Kids Age Like Fine Whine
Courtesy of CANOE.com
Thursday, January 27, 2000
Reunited comedy troupe triumphs
By JIM SLOTEK
Toronto Sun
TORONTO -- It was one of the coldest nights of the year, and inside Massey Hall a prodigal comedy troupe was playing to the hottest hometown reception of their career. What would the return of the Kids In The Hall be without a little ironic contrast?
The show -- the first of a three-night stint -- was everything a screaming full-house could ask for, from the very first appearance of Scott Thompson and Bruce McCulloch as the secretaries Kathy and Cathy, followed by entrances of Mark McKinney, Kevin McDonald and finally Dave Foley in steno drag.
The Kids played all the "hits," from the satanic Simon & Hecubus, to the Chicken Lady, to the Crush Your Head guy, to The Cops, to Buddy Cole and McCulloch's annoying little kid, Gavin.
They did all this the last time they were in town, of course -- five years ago when they played a tour that brought them to Convocation Hall. But a lot has changed between that infamously listless performance and last night's triumph. The main thing being that every one of them was clearly having fun.

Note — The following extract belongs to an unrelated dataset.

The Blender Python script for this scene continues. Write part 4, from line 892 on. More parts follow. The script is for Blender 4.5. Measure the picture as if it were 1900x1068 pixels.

There were "Carol Burnett moments" a'plenty, interludes where they deliberately screwed up each other's timing and made each other laugh. In the "best friend couples" sketch -- wherein Thompson plays a guy who insists on testing the limits of a visiting couple's "coolness" by loosening his pants after a meal and sidling up to his best friend's wife (McDonald) -- Thompson ended up, um, pleasuring the "wife" in a performance that once would have elicited an appearance by the Metro Cops. Madonna nearly got arrested here for less.
At times, the energy utterly transformed old sketches. McCulloch and McKinney's Cops, for example, were so deadpan and soporific on TV they were almost frozen. Last night, they bounced around manically.
For fans of the familiar, there was even an appearance by that human sight-gag, adipose ex-Kids writer, Paul Bellini, in a towel.
But as much juice as they put into well-worn material (I never laughed as hard at the Salty Ham sketch), it was the new stuff that served notice that the older, wizened Kids are still in the game if they want to be.
Gay lounge lizard Buddy Cole held forth on Y2K ("Wasn't it a limp noodle?") and gave arch commentary on the Internet and the millennium, with not a single punchline I can print here.
But the best of the new stuff was definitely Jesus 2000 -- a brilliantly conceived Incredible Inventions-type infomercial in which McCulloch and McKinney sell an all-new Saviour with phony banter. "Just what was wrong with the old Jesus?" --
"Don't get me wrong, Jesus was fine, for his day ... Anyone can sin, but the Jesus 2000 forgives a lot faster!"
At the finale (sandwiched between two standing ovations), Foley looked around and observed, "I can't believe what a great job they did restoring the Rivoli."
It was a fitting segue to their closing sketch -- the deranged and sinister "Here's to Reg" bit, in which five friends remember a deceased friend, one of the first routines they ever performed back in their Rivoli days.
For anyone whose history with the Kids goes back to the beginning, it was a warm way to get sent back into the cold.